Sarah Swanz, Student Sustainability Profile

By: 
Rebecca Lerner
Release Date: 
11/1/2017

Photo of Stephanie DooperStudents and Sustainability Profile Series

“Coming back to school is a second career for me,” said Sarah Swanz, a student in the School of Information and a Dow Sustainability Fellow. “I was a lawyer in D.C. first, and have not done anything in the environment space before this.”

Swanz is interested in cultural heritage protection. She plans to use digital tools to impact the preservation of history.

“That’s how I ended up at the School of Information,” Swanz explained. “I started studying cultural heritage protection and learning about how development and environmental changes, like climate change is wreaking havoc on indigenous communities.”

More frequent and severe storms, flooding and an increase in temperature threatens public health and also our cultural heritage. Swanz is working with four other students as part of a Dow Fellows team project focusing on the protection of cultural heritage. They spent six weeks in Wisconsin collecting oral history interviews from the Bad River Band of Lake Superior Chippewa Tribe. Her research focused on the way a changing climate is influencing the indigenous community’s food supply and their culture.

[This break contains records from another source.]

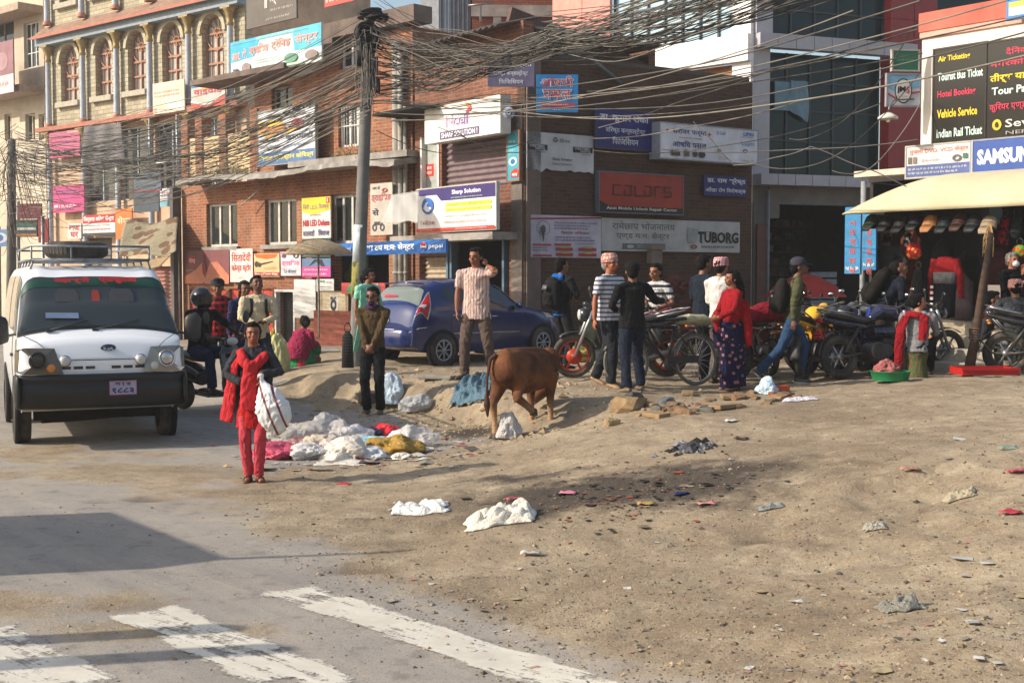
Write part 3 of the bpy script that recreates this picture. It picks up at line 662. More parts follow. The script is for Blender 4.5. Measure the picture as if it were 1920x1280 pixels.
# left flank (sunlit)
f2 = MB(); L = Matrix(FD.M).inverted() @ FD2.M; q0 = FD2.u(1040); qc = FD2.u(1375)
zl0, zl1 = FD2.z(1300, 112), FD2.z(1405, 66)
zl0 = FD2.z(1405, 150); qz = FD2.z(1380, 120)
for i in range(9):
    w_ = -q0 / 9; f2.box(q0 + i * w_ + .006, q0 + (i + 1) * w_ - .006, -.25, 0, qz, zl1, L)
f2.box(qc, -.01, -.12, .0, 0, qz - .002, L); f2.box(qc, -.01, -.13, 0, zl1 + .002, H, L)
f2.build('side_cladding', mat((.82, .80, .77), .5, dirt=.06), bD)
f3 = MB(); f3.box(FD2.u(1148), qc, .1, .15, zl1, H, L); f3.build('side_glazing', LG, bD)
f4 = MB()
for i in range(8): a = FD2.u(1148) + (qc - FD2.u(1148)) * i / 7; f4.box(a - .02, a + .02, .04, .09, zl1, H, L)
f4.box(FD2.u(1148), qc, .045, .085, FD2.z(1250, 10) - .02, FD2.z(1250, 10) + .02, L); f4.build('mullion', mat((.06, .09, .11), .4), bD)
f5 = MB(); f5.box(q0, FD2.u(1094), -.1, 0, zl1, H, L); f5.box(FD2.u(1095), FD2.u(1146), -.1, 0, zl1, H, L); f5.build('pink_panel', mat((.72, .26, .20), .5), bD)
f6 = MB(); f6.box(q0, qc, .02, .25, 0, qz - .01, L); f6.build('side_wall', brick('#b87a50', '#9b6440', '#a08a6a', grime=.3, w=.35, h=.12), bD)
# ground floor shop: dark room with shelves
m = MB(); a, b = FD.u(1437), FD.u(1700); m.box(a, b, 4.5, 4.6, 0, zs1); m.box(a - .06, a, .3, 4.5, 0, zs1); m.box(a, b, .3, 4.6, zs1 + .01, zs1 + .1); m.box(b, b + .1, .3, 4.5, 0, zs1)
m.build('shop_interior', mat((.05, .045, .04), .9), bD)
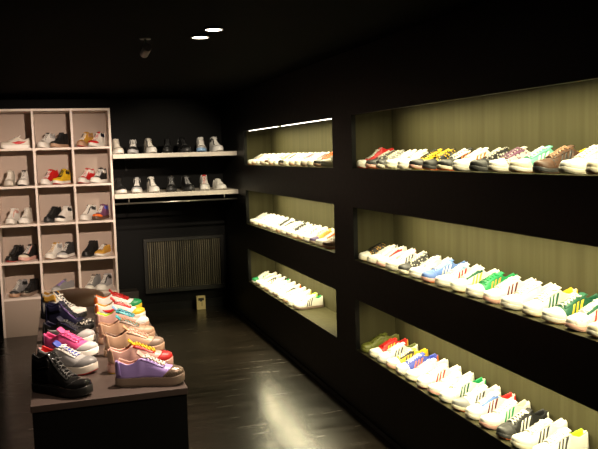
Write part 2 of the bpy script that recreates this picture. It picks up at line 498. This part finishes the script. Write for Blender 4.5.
row(1, 1, [
 (4.52, 'white toe sneaker with black pattern', d(u='dots:black:gold', t='white', l='black', o='gum', h='white')),
 (4.38, 'plain white sneaker', d(u='white', o='gum')),
 (4.25, 'white sneaker with red heel', d(u='white', h='red', e='red')),
 (4.10, 'white sneaker with navy stripes', d(u='white', x='navy')),
 (3.93, 'dark grey sneaker with white toe', d(u='dots:dgrey:bone', t='dgrey', e='dgrey', i='navy', h='bone')),
 (3.79, 'plain white sneaker', d(u='white')),
 (3.63, 'pale blue sneaker with white stripes', d(u='blue', x='white', t='blue', e='lblue', h='grey', o='orange')),
 (3.48, 'white sneaker with red and blue stripes', d(u='white', x='red', h='grey', e='lblue')),
 (3.32, 'white sneaker with green and yellow stripes', d(u='white', x='yellow', e='dgreen', h='white', o='gum')),
 (3.16, 'bright green sneaker with white toe', d(u='green', x='gold', h='green', t='white', e='green', l='green')),
 (3.01, 'white sneaker with maroon stripes', d(u='white', x='maroon', h='maroon')),
 (2.86, 'plain white sneaker', d(u='white')),
 (2.71, 'white sneaker with charcoal stripes', d(u='white', x='dgreen', o='gum', e='white', h='yellow', i='yellow')),
 (2.56, 'dark green sneaker with yellow stripes', d(u='dgreen', x='yellow', t='white', o='gum', l='white', h='green')),
 (2.42, 'white sneaker with small red marks', d(u='dots:white:bone', x='red', e='dgreen')),
 (2.29, 'cream toed beige sneaker', d(u='cream', t='cream', s='bone', o='gum')),
])
row(1, 0, [
 (4.52, 'olive green sneaker', d(u='olive', s='olive', e='olive', l='olive')),
 (4.38, 'red sneaker with white toe', d(u='red', t='white', x='yellow', h='gold', l='red')),
 (4.25, 'white sneaker with dark stripes', d(u='white', x='dgrey', i='olive')),
 (4.11, 'yellow and black sneaker', d(u='yellow', x='black', t='white', e='black', o='yellow', h='yellow')),
 (3.98, 'royal purple sneaker with orange stripes', d(u='royal', x='orange', t='white', h='orange')),
 (3.85, 'plain white sneaker', d(u='white', o='gum')),
 (3.71, 'white sneaker with red side stripe', d(u='white', x='red', o='red')),
 (3.57, 'plain white sneaker', d(u='white', o='green')),
 (3.45, 'white sneaker with green heel', d(u='white', h='green', i='green', x='dgreen')),
 (3.31, 'white and grey sneaker with navy toe', d(u='white', x='dgrey', t='grey', o='orange')),
 (3.18, 'white sneaker with red lining', d(u='white', x='maroon', e='blue', i='red', h='red')),
 (3.05, 'white sneaker with green stripes', d(u='white', x='green', h='white', i='bone')),
 (2.91, 'charcoal sneaker with white stripes', d(u='black', x='white', t='dgrey', o='orange', s='dgrey', l='white', h='white')),
 (2.78, 'white sneaker with black stripes', d(u='white', x='dgrey', e='bone')),
 (2.64, 'white sneaker with lime lining', d(u='white', x='dgrey', i='lime')),
])
yy = lambda n, a=7.44, st=.158: a-n*st
row(0, 2, [
 (yy(0), 'white sneaker with pink trim', d(u='white', t='white', e='blush', o='orange')),
 (yy(1), 'white sneaker with grey stripes', d(u='white', x='grey')),
 (yy(2), 'white sneaker with grey heel', d(u='white', h='grey', x='maroon')),
 (yy(3), 'bone coloured sneaker', d(u='bone', x='white')),
 (yy(4), 'white sneaker with brown toe', d(u='white', t='brown', x='tan')),
 (yy(5), 'white sneaker with maroon heel', d(u='white', h='maroon', e='grey')),
 (yy(6), 'beige and white sneaker', d(u='beige', x='white', t='white')),
 (yy(7), 'black and white sneaker', d(u='white', e='black', x='black', t='black')),
 (yy(8), 'plain white sneaker', d(u='white')),
 (yy(9), 'white sneaker with charcoal stripe', d(u='white', x='dgrey')),
 (yy(10), 'cream sneaker', d(u='cream', e='plum', o='gum')),
 (yy(11), 'white sneaker with grey heel', d(u='white', t='bone', h='grey')),
 (yy(12), 'white sneaker with plum stripes', d(u='white', x='plum', e='grey')),
 (yy(13), 'orange and black spotted sneaker', d(u='dots:orange:black', t='dgrey', l='orange', h='orange')),
 (yy(14), 'cream and black spotted sneaker', d(u='dots:cream:black', t='cream', h='black')),
])
row(0, 1, [
 (yy(0), 'plain white sneaker', d(u='white')),
 (yy(1), 'plain white sneaker', d(u='white')),
 (yy(2), 'plain white sneaker', d(u='white')),
 (yy(3), 'white sneaker with black sole', d(u='white', o='black', t='white')),
 (yy(4), 'plain white sneaker', d(u='white')),
 (yy(5), 'black sneaker with white toe', d(u='black', x='white', t='white', e='black', l='white')),
 (yy(6), 'white sneaker with black heel', d(u='white', i='black', h='black', e='black')),
 (yy(7), 'white sneaker with charcoal stripe', d(u='white', x='black', o='gum')),
 (yy(8), 'black sneaker with white stripes', d(u='black', x='white', t='white', h='white', l='white')),
 (yy(9), 'plain white sneaker', d(u='white', o='orange')),
 (yy(10), 'white sneaker with grey stripes', d(u='white', x='grey')),
 (yy(11), 'white sneaker with purple toe', d(u='white', t='white', x='dgrey', o='purple')),
 (yy(12), 'orange and gold sneaker', d(u='gold', x='orange', t='purple', h='olive')),
 (yy(13), 'white sneaker with orange trim', d(u='white', e='orange', o='gum')),
 (yy(14), 'brown and orange sneaker', d(u='brown', x='orange', t='brown', o='orange')),
])
row(0, 0, [
 (yy(0), 'white sneaker with green heel', d(u='white', t='green', x='green', h='bone')),
 (yy(1), 'white sneaker with pink trim', d(u='white', e='blush')),
 (yy(2), 'white sneaker with black stripe', d(u='white', x='black', e='dgrey', h='black')),
 (yy(3), 'white sneaker with green lining', d(u='white', i='green', h='white')),
 (yy(4), 'plain white sneaker', d(u='white')),
 (yy(5), 'white sneaker with orange heel', d(u='white', h='orange')),
 (yy(6), 'white sneaker with black eyestay', d(u='white', e='black', t='white', o='black', h='white')),
 (yy(7), 'white sneaker with yellow heel', d(u='white', h='yellow')),
 (yy(8), 'white sneaker with lime heel', d(u='white', h='lime', i='lime')),
 (yy(9), 'white sneaker with three black stripes', d(u='white', x='black', h='white', i='green'), 'low', 8),
])

# ------------------------------------------------------------------ cubby unit
M_CUB = mat('warm_white_laminate', (.78, .68, .60), .5)
M_CUBB = mat('beige_shade_toned_board', (.36, .285, .23), .6)  # darker than the frame: shade inside the compartments put into the colour
CY = 7.95; CD = .40; cx = [-.570, -.2012, .1676, .5364]; cz = [.389, .749, 1.124, 1.504, 1.876, 2.2525]; th = .022
cub = empty('cubby_shelf_unit', (-.0168, CY+CD/2, 0), label='tall off-white cubby shelf unit with fifteen compartments of sneakers against back wall', cat='shelf unit')
def cpart(nm, b, m=None):
    o = boxo(nm, (b[0]+.0168, b[1]+.0168, b[2]-CY-CD/2, b[3]-CY-CD/2, b[4], b[5]), m or M_CUB, cub, bev=.0012); return o
cpart('side_panel', (cx[0]-th, cx[0], CY, CY+CD, 0, cz[5]+.008)); cpart('side_panel', (cx[3]-th/2, cx[3]+th/2, CY, CY+CD, 0, cz[5]+.008))
cpart('top_panel', (cx[0], cx[3]-th/2, CY, CY+CD, cz[5]-.014, cz[5]+.008))
cpart('back_panel', (cx[0], cx[3]-th/2, CY+CD-.012, CY+CD, 0, cz[5]-.014), M_CUBB)
cpart('base_panel', (cx[0], cx[3]-th/2, CY+.004, CY+.02, 0, cz[0]-th), M_CUBB)
for x in cx[1:3]: cpart('divider', (x-th/2, x+th/2, CY, CY+CD-.012, cz[0]-th, cz[5]-.014))
for k in range(5):
    xs = [cx[0], cx[1]-th/2, cx[1]+th/2, cx[2]-th/2, cx[2]+th/2, cx[3]-th/2]
    for q in range(3): cpart('shelf', (xs[2*q], xs[2*q+1], CY+.001, CY+CD-.012, cz[k]-th, cz[k]))
CUBROW = ['bottom', 'fourth', 'third', 'second', 'top']   # index by shelf k: 0 bottom .. 4 top
CUBCOL = ['left', 'middle', 'right']
def px_x(px, py=200, y=CY+.17):    # x at depth y behind the column seen at px (measured scale of the unit)
    return cx[3]+(px-PXR(py))*(.7376/77.)
def PXR(py): return 109.5+(py-110)*.052
def cpair(k, col, items, rot=-30):
    for n, (px, look, c) in enumerate(items):
        kind = c.pop('K', 'high'); py = 120+(4-k)*38
        x = px_x(px+1.5, py)*1.018
        rr = c.pop('R', rot)
        x = min(max(x, cx[col]+.122), cx[col+1]-.122) if abs(rr) < 60 else x
        lab = '%s in %s row, %s column of cubby' % (look, CUBROW[k], CUBCOL[col])
        shoe(kind, c, (x, CY+.175, cz[k]+.001), -PI/2+math.radians(rr), lab, 'sneakers in the cubby unit', side=1 if n else -1, scale=.96, zs=1.08)
cpair(4, 0, [(14, 'large white sneaker with red side mark', d(u='bone', m='red', K='chunky', R=-82))])
cpair(4, 1, [(44, 'white sneaker with black collar', d(u='white', i='black', g='black', h='black', a='silver')), (61, 'black sneaker with pale sole', d(u='black', s='beige', l='black', g='dgrey'))])
cpair(4, 2, [(83, 'tan yellow sneaker', d(u='gold', t='tan', s='beige', a='tan', o='red')), (100, 'white sneaker with red toe', d(u='white', t='red', i='navy', g='red', a='navy'))])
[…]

“Maple trees are in their Southernmost range because it keeps getting warmer and warmer. If you’re an indigenous tribe in Wisconsin who harvests maple syrup, it’s important to make food, and it’s critical to preserve your culture and pass along your traditions.”

When tribal members of the Bad River Band tap maple trees, they’re also teaching cultural lessons to their children. If maple trees cannot adapt to the projected increase in temperature, both the trees and the cultural traditions of the community may be lost.

Tribal communities use maple syrup for gifts. So Sarah and the Dow Fellows team are evaluating non-economic factors (e.g., the cultural impact) of this loss. The Bad River Band is part of a large tribal community, known as Anishinaabek that migrated to the Great Lakes region, including Wisconsin, Minnesota, Michigan, Ontario and other states and provinces in search of food.

“Some tribal communities migrated from the East Coast and ended up [in the Great Lakes] because the creator told them where the food grows on water,” Swanz explained. “Wild rice grows in rivers and lakes and does kind of look like it’s growing on water. So if something happened to the wild rice, it would be devastating. Tribal communities would lose this whole aspect of their identity.”

This aspect of cultural heritage protection is about preserving traditions when climate change impacts the plants, and animals central to a community. Swanz is working to ensure stories and beliefs can be shared and cherished for years to come.

“I want future generations to have what I’ve had and to know their heritage. So whether that’s a landscape or an artifactual heritage, I want it to be there for them.”